Of the Cure" d'Ars we read that he was wont continually to speak of St. Philomena and to ascribe all good things that came to him to her intercession. How unjust, how manifestly untrue, to imagine that St. Paulinus attached greater importance to the protection of St. Felix than to that of the Blessed Virgin, or that the Cure" d'Ars trusted St. Philomena more than he trusted the Mother of God.

Christians, men, women and children, who were in daily—in hourly—danger of being subjected to the most terrible torments for the Faith, of being cast into noisome prisons, of being slowly starved to death, of being broken upon the wheel, of being thrown before wild beasts to be their prey, of being cast into the hands of human enemies more ferocious than any beasts, most rightly encouraged themselves by the thought of the Martyrs who had already endured these torments, " of whom this world was not worthy," and sought their intercession that they too might receive the strength to endure. It is wanton to suggest from this fact that Christians in the early ages honoured the Martyrs more than they honoured the Blessed Mother, who stood, her soul transfixed, beneath the Cross during the Passion of her Son.

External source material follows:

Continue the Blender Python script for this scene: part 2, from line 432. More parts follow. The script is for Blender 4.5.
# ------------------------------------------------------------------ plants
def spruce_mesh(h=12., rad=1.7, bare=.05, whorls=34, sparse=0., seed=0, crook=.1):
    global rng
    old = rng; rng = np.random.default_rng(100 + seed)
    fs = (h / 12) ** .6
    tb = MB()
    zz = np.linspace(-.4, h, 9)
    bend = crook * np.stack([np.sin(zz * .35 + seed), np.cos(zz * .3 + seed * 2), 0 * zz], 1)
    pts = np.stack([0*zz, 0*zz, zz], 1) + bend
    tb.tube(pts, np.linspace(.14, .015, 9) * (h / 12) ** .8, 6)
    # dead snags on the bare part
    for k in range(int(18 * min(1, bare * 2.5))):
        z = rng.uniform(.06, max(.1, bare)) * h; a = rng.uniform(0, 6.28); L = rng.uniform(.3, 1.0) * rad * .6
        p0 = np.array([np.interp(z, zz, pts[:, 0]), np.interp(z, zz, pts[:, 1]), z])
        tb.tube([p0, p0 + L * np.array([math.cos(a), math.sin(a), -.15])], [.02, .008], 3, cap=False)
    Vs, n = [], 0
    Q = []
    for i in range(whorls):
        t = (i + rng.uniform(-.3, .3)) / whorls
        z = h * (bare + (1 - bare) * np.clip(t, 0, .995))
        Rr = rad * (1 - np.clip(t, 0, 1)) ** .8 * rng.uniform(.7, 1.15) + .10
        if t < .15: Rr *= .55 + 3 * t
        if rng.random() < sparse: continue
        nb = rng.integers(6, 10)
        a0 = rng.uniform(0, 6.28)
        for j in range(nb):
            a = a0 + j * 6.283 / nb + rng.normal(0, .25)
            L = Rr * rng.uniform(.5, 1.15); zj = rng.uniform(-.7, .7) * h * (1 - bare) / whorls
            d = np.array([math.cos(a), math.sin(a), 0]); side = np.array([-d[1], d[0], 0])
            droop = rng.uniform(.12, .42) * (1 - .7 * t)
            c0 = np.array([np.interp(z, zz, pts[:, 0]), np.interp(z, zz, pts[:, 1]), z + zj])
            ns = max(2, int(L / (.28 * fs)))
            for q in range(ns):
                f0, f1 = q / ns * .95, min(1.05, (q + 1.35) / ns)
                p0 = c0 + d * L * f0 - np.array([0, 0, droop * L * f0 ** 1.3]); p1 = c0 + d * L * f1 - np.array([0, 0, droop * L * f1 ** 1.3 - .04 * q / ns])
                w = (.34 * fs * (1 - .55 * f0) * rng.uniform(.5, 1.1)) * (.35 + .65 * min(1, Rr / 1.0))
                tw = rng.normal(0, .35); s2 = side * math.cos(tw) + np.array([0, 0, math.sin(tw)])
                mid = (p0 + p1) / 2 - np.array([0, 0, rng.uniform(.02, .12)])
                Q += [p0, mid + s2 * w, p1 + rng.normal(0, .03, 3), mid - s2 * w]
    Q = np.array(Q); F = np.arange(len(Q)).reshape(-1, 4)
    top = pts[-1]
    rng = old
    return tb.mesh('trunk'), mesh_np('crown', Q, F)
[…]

It is sad to know that the Protestant writers who insist that during the period of persecution greater devotion was manifested to the Martyrs than to the Blessed Virgin consider themselves to be forbidden by the principles of their religion to seek the intercession either of the Blessed Virgin or that of the Martyrs. If they will not pray to our Lady, one wishes that at least they would imitate the admitted example of the early Christians by praying to the Holy Martyrs. If they would once begin to pray to the Martyrs, one is sure that they would soon go on to pray to the Martyrs' Queen, greatly to their souls' health and welfare.

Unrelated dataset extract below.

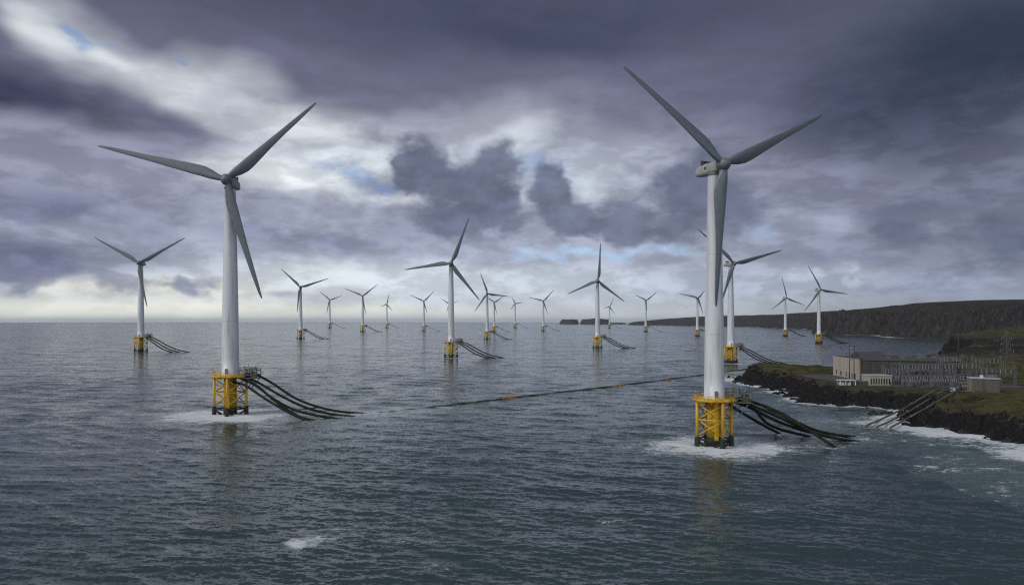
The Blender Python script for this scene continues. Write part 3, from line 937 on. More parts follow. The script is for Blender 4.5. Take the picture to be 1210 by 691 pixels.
def make_foundation(root):
    """jacket, deck, tower: everything under the nacelle, in metres for a 102 m hub"""
    for a in LEG_ANG:
        b = MB().tube([pol(LEG_R, a, 3.4), pol(LEG_R, a, DECK - 0.4)], 0.54, 12)
        leg = b.build('leg', M['yellow'], root)
        MB().tube([pol(LEG_R, a, -6), pol(LEG_R, a, 3.2), pol(LEG_R, a, 3.6)], [0.98, 0.92, 0.80], 12).build('sleeve', M['growth'], leg)
    for i in range(4):
        a, c = LEG_ANG[i], LEG_ANG[(i + 1) % 4]
        b = MB()
        for z0, z1 in ((4.2, 9.6), (10.0, 15.4)):
            b.tube([pol(LEG_R - 0.3, a, z0), pol(LEG_R - 0.3, c, z1)], 0.19, 6)
            b.tube([pol(LEG_R - 0.62, c, z0), pol(LEG_R - 0.62, a, z1)], 0.19, 6)
        b.tube([pol(LEG_R, a, 9.8), pol(LEG_R, c, 9.8)], 0.26, 6)
        br = b.build('brace', M['yellow'] if i in (0, 3) else M['brace'], root)
        d = MB()
        d.tube([pol(LEG_R, a, 2.6), pol(LEG_R, c, 2.6)], 0.34, 7)
        d.tube([pol(LEG_R, a, 2.4), pol(3.2, (a + (c if c > a else c + 2 * math.pi)) / 2, -1.0)], 0.36, 7)
        d.tube([pol(LEG_R, c, 2.4), pol(3.2, (a + (c if c > a else c + 2 * math.pi)) / 2, -1.2)], 0.34, 7)
        d.build('lower_brace', M['growth'], root)
    p = MB().lathe([(2.65, 3.0), (2.65, DECK - 0.1)], 28).build('pile', M['pile'], root)
    MB().lathe([(2.85, -6), (2.82, 3.05), (2.72, 3.3)], 28).build('growth_band', M['growth'], p)
    MB().box(-0.7, 0.7, -2.95, -2.70, 2.0, DECK - 0.5).build('boat_ladder', M['yellow'], p)
    dk = MB()
    oct_ = [pol(7.7, R(22.5 + 45 * k), 0)[:2] for k in range(8)]
    dk.prism(oct_, DECK - 0.1, DECK + 0.75)
    dk.prism([pol(7.95, R(22.5 + 45 * k), 0)[:2] for k in range(8)], DECK + 0.2, DECK + 0.55)
    deck = dk.build('deck', M['yellow'], root)
    gd = MB()
    for k in range(8):
        gd.tube([(0.4 * oct_[k][0], 0.4 * oct_[k][1], DECK - 0.55), (oct_[k][0], oct_[k][1], DECK - 0.55)], 0.22, 6)
    gd.build('deck_beam', M['brace'], deck)
    rl = MB()
    rp = [pol(7.6, R(22.5 + 45 * k), 0) for k in range(8)]
    for k in range(8):
        p0, p1 = Vector(rp[k]), Vector(rp[(k + 1) % 8])
        for j in range(4):
            q = p0.lerp(p1, j / 4)
            rl.tube([(q.x, q.y, DECK + 0.7), (q.x, q.y, DECK + 2.0)], 0.09, 5)
        for z in (1.35, 2.0):
            rl.tube([(p0.x, p0.y, DECK + z), (p1.x, p1.y, DECK + z)], 0.09, 5)
    rl.build('railing', M['yellow'], root)
    cr = MB()                                       # small davit crane on the far-left corner
    cr.tube([(-6.6, -1.5, DECK + 0.7), (-6.6, -1.5, DECK + 3.0), (-7.8, -2.4, DECK + 3.6)], 0.2, 6)
    cr.build('davit_crane', M['yellow'], root)
    # tower with a flared foot, flange rings and a door
    tw = MB().lathe([(3.85, DECK + 0.7), (3.85, DECK + 1.1), (3.65, DECK + 1.15), (3.58, 25), (3.30, 48), (2.80, 73), (2.28, 98.4), (2.33, 98.6), (2.33, 99.0)], 40)
    tower = tw.build('tower', M['tower'], root)
    for z, r in ((41, 3.385), (70, 2.865)):
        fl = MB().lathe([(r - 0.06, z), (r + 0.045, z + 0.02), (r + 0.045, z + 0.2), (r - 0.06, z + 0.22)], 40)
        fl.build('flange', M['tower'], tower)
    MB().box(-0.9, 0.2, -3.93, -3.6, DECK + 1.2, DECK + 3.7).build('door', M['steel'], tower)
    # cable rack on the right of the deck
    rk = MB()
    rnd = random.Random(4)
    for x in (5.2, 7.6, 10.0, 12.2):
        for y in (-3.0, 3.0):
            h = DECK + (4.6 if x < 11 else 2.8) + rnd.uniform(-0.6, 0.9)
            rk.tube([(x, y, DECK - 0.6), (x, y, h)], 0.17, 6)
            rk.tube([(x, y, h - 0.6), (x + 1.5, y * 0.8, h - 2.4)], 0.12, 5)
        rk.tube([(x, -3.2, DECK + 3.0), (x, 3.2, DECK + 3.0)], 0.14, 5)
    for y in (-3.0, 3.0):
        for z in (0.9, 3.0, 4.0):
            rk.tube([(4.4, y, DECK + z), (12.6, y, DECK + z - (0.6 if z > 1 else 0))], 0.15, 5)
        rk.tube([(5.2, y, DECK + 0.2), (10, y, DECK + 3.4)], 0.12, 5)
        rk.tube([(8.0, y, 11.0), (12.0, y, DECK - 0.6)], 0.2, 5)
    rk.box(5.0, 12.8, -3.4, 3.4, DECK - 0.62, DECK - 0.35)
    for k in range(8):
        x = 5 + rnd.random() * 6; y = rnd.uniform(-3, 3)
        rk.tube([(x, y, DECK), (x + rnd.uniform(-2, 2), y, DECK + rnd.uniform(3.5, 6.2))], 0.11, 5)
    rack = rk.build('cable_rack', M['steel'], root)
    b = MB().box(9.6, 11.9, -2.4, -0.6, DECK - 0.3, DECK + 2.3)
    b.box(9.8, 11.7, -2.44, -2.40, DECK + 0.2, DECK + 2.0)
    b.build('cabinet', M['olive'], rack)
    MB().box(6.2, 8.4, -1.2, 1.4, DECK - 0.3, DECK + 1.6).build('cabinet', M['dark_steel'], rack)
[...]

If devotion to the Blessed Virgin has increased amongst Catholics through the ages, so undeniably has devotion to the Sacred Humanity of her Divine Son. At the close of the patristic period of ecclesiastical history St. Bernard, Abbot of Clairvaux, who is called the last of the Fathers, and St. Anselm, Archbishop of Canterbury, who is the first of the Schoolmen—both of them Doctors of the Church—spread far and wide by their the sacred writings and sermons an extraordinarily tender piety towards our Incarnate Lord and His sweet Mother. During the period of what are known as the Christological heresies, when the main preoccupation of the great Fathers of the Church was to secure belief in the Divinity of the Word made Flesh, His Blessed Mother was glorified especially as the Mother of God. By the time of St. Bernard the Catholic doctrine concerning our Lord's Divinity had been fixed without cavil or dispute in the consciousness of all Christendom. Henceforward the devotion of the Faithful to our Lord as Man was developed throughout the Western Church to an extent which might not have been expedient until strife had been hushed concerning His Godhead.